Como los negros números cantan y se han escrito cien columnas con la misma intención que la presente, obvio el inventario de las medidas que nos han hecho estar peor que ayer y, por desgracia, mejor que mañana. A cambio, señalo con todo el escándalo del que puedo hacer acopio una cuestión que parecemos haber aceptado como un imponderable. Desde 1979 hacia acá ha habido gobiernos regulares, malos, muy malos y pésimos. Aunque se antoje imposible, el actual es sin duda el peor de todos… con bastante diferencia.

Un tal Wert

El descrédito de la política, que es la forma fina de decir que da asco, no es solo por los que meten la mano en el cajón. Aunque es difícil establecer ránkings de indecencia o escoger entre mierda oscura y mierda clara, gran parte de los choricetes y caceros no resultan mucho más dañinos que algunos de los que (¿todavía?) no han sido pillados en renuncio legalmente punible. Para decirlo con nombres y que se acabe de entender, el probado mangante Jaume Matas no tiene nada que envidiar en materia de inmoralidad y desvergüenza a José Ignacio Wert, fatal ministro y peor persona.
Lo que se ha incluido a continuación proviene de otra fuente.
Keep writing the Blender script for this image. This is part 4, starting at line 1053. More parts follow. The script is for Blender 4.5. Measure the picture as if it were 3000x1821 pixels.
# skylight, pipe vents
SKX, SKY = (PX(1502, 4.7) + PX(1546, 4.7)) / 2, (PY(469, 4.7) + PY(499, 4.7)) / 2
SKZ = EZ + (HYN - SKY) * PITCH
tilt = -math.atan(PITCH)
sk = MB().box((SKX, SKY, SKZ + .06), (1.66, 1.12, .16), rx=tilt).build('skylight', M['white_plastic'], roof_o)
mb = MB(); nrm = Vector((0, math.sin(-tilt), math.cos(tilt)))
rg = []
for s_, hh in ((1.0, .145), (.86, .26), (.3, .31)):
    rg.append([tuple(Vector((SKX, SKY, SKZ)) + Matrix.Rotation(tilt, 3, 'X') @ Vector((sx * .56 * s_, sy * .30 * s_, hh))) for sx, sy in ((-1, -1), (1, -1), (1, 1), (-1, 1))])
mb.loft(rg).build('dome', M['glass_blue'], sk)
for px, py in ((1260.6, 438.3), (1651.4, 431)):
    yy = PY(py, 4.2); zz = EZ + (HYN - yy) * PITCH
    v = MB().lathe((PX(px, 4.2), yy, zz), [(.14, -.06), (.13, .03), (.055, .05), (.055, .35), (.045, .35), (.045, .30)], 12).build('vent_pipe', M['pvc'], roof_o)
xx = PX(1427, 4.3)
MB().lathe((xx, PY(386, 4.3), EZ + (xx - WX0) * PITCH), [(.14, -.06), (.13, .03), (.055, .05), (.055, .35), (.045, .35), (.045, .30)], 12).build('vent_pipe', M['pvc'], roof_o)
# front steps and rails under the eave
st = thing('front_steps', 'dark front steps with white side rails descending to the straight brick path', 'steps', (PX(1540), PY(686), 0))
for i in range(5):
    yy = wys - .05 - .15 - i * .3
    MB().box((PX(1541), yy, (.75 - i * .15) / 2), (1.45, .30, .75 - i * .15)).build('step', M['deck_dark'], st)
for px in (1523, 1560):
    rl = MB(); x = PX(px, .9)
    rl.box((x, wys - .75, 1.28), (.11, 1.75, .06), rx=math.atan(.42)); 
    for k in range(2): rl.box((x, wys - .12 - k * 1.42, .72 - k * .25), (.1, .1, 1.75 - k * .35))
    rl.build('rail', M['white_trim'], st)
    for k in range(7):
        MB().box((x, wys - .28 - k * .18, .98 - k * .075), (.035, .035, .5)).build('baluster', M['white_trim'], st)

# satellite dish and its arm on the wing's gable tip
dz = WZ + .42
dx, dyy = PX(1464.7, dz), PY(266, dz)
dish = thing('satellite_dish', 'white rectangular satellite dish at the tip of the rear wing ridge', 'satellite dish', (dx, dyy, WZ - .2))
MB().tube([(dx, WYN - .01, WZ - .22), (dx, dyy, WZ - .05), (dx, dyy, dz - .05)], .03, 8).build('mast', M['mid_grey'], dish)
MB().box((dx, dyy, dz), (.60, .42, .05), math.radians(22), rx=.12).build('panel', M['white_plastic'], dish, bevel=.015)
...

Si lo piensan, cada euro de los muchos miles que ingresa mensualmente el fulano por la gracia rajoyana constituye una malversación de fondos públicos. La diferencia con la practicada por el cacique balear antes mencionado es que esta se realiza con luz y taquígrafos ante las narices de los administrados. Ahí nos jodamos y aguantemos que de nuestro bolsillo se financien los vicios y el ego mastodóntico de un charlatán de feria que, amén de ser una completa nulidad para el puesto que ostenta —y en su caso, detenta—, se pasa la vida salpicando gargajos a aquellos para los que teóricamente trabaja.

Habría que rascar a conciencia en los escalafones de las dictaduras bananeras de cualquier tiempo y lugar para encontrar media docena de tipejos que puedan empatar en desaprensión, chulería y falta de escrúpulos con este narciso de libro. Claro que sus culpas acaban en el punto exacto que delimita su deleznable personalidad. Los que lo tenemos calado desde su época de tertuliano presuntuoso y tobillero sabemos que Wert es así y que, a falta de mejor criterio psiquiátrico, es probable que no pueda hacer nada por evitarlo. A partir de ahí, el dedo acusador debe señalar a quien decidió que alguien que compendia en sí casi todas las bajezas era el individuo adecuado para entregarle una cartera. La de Educación, nada menos.

Mayoría silenciosa

Incluso a pesar de mis últimas columnas de diván y paquete de kleenex tamaño familiar, también a mi se me escaparon veinte cagüentales al escuchar la natillosa [Enlace roto.]. Cómo no hervir de corajina ante un discurso que atufaba a peronismo o, peor y más cercano, a las matracas sobre el Contubernio que se cascaba el bajito de Ferrol en la Plaza de Oriente. No hay un solo tiranuelo en toda la historia que no se haya creído elegido, amado y secundado en sus tropelías por sus vasallos. Miren que le veo muchos defectos a Mariano, pero ni en la versión más desfavorable lo imagino como un dictador bananero. ¿Por qué, entonces, se arriesgó a parecerlo con ese panegírico aventado —no es detalle menor— desde la mismísima Nueva York?

Primero, porque igual que el Borbón, el susodicho lee lo que le ponen delante. No duden un segundo que tras las dulzorronas palabras hay un asesor que ha visto varios capítulos de El ala oeste y, por lo menos, otro estilista del lenguaje. Segundo, porque a la vista de las portadas de medio mundo recreándose en el spanish disaster, los anteriormente citados decidieron difundir hacia dentro y hacia fuera la especie de que la bronca era cosa de cuatro malmetedores in situ y doce en Twitter. Tercero, y no saben lo que me joroba escribirlo, porque hasta un punto que les dejo determinar a ustedes, el razonamiento no es del todo ajeno a la verdad. Medítenlo.

A la hora en que volaban las pelotas de goma y llovían los porrazos en Neptuno y aledaños, el 99,999 por ciento del censo estaba a otras cosas. ¿Padeciendo resignada y quietamente su martirio, como los pintó el sobreactuado presidente? Qué va. Había más viendo Futboleros o Punto pelota. En su infinita pasividad, ni siquiera notaron que Rajoy, experto trapichero de ganado lanar, los marcó con su hierro y los estabuló en su silencioso redil. Así nos va.